## AIM OF THE TASK
Which lines come from the start of the records through the line that holds "slope', None, None, 'stuff')"? Write them out word for word.

[Dataset excerpt]
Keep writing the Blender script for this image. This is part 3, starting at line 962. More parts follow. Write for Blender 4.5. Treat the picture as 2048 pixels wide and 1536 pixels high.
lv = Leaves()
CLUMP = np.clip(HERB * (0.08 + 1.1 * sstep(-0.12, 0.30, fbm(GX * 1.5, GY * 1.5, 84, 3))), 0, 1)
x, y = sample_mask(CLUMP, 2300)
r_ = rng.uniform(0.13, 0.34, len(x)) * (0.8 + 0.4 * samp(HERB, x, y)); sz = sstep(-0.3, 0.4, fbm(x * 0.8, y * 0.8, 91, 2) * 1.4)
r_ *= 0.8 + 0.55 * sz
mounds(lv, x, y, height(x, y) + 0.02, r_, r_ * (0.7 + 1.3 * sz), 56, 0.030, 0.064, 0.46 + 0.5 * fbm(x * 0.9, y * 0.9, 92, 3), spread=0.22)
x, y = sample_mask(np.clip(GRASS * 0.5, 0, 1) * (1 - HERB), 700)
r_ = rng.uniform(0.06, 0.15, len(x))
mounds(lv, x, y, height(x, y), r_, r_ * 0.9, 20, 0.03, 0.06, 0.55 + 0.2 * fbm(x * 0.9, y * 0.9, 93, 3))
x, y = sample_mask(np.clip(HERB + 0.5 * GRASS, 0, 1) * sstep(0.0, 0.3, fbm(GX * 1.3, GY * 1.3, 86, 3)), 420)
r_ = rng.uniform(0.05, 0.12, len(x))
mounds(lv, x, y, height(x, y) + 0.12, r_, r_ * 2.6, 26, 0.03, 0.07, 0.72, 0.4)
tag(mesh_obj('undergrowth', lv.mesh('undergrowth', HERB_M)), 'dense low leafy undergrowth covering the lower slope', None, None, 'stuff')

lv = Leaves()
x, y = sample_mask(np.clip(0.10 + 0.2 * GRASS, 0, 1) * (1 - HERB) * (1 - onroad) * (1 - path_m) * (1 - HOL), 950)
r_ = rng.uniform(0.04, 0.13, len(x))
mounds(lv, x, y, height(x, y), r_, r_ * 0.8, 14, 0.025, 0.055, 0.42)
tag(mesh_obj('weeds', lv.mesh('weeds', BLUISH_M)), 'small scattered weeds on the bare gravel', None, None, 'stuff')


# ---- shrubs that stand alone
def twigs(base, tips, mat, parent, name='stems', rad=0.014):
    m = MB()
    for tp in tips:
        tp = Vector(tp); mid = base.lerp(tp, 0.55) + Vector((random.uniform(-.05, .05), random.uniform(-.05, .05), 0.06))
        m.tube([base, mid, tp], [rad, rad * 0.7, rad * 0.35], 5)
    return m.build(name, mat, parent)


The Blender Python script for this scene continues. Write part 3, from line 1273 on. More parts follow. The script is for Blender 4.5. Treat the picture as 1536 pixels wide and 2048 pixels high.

## FINISHED ANSWER
Keep writing the Blender script for this image. This is part 3, starting at line 962. More parts follow. Write for Blender 4.5. Treat the picture as 2048 pixels wide and 1536 pixels high.
lv = Leaves()
CLUMP = np.clip(HERB * (0.08 + 1.1 * sstep(-0.12, 0.30, fbm(GX * 1.5, GY * 1.5, 84, 3))), 0, 1)
x, y = sample_mask(CLUMP, 2300)
r_ = rng.uniform(0.13, 0.34, len(x)) * (0.8 + 0.4 * samp(HERB, x, y)); sz = sstep(-0.3, 0.4, fbm(x * 0.8, y * 0.8, 91, 2) * 1.4)
r_ *= 0.8 + 0.55 * sz
mounds(lv, x, y, height(x, y) + 0.02, r_, r_ * (0.7 + 1.3 * sz), 56, 0.030, 0.064, 0.46 + 0.5 * fbm(x * 0.9, y * 0.9, 92, 3), spread=0.22)
x, y = sample_mask(np.clip(GRASS * 0.5, 0, 1) * (1 - HERB), 700)
r_ = rng.uniform(0.06, 0.15, len(x))
mounds(lv, x, y, height(x, y), r_, r_ * 0.9, 20, 0.03, 0.06, 0.55 + 0.2 * fbm(x * 0.9, y * 0.9, 93, 3))
x, y = sample_mask(np.clip(HERB + 0.5 * GRASS, 0, 1) * sstep(0.0, 0.3, fbm(GX * 1.3, GY * 1.3, 86, 3)), 420)
r_ = rng.uniform(0.05, 0.12, len(x))
mounds(lv, x, y, height(x, y) + 0.12, r_, r_ * 2.6, 26, 0.03, 0.07, 0.72, 0.4)
tag(mesh_obj('undergrowth', lv.mesh('undergrowth', HERB_M)), 'dense low leafy undergrowth covering the lower slope', None, None, 'stuff')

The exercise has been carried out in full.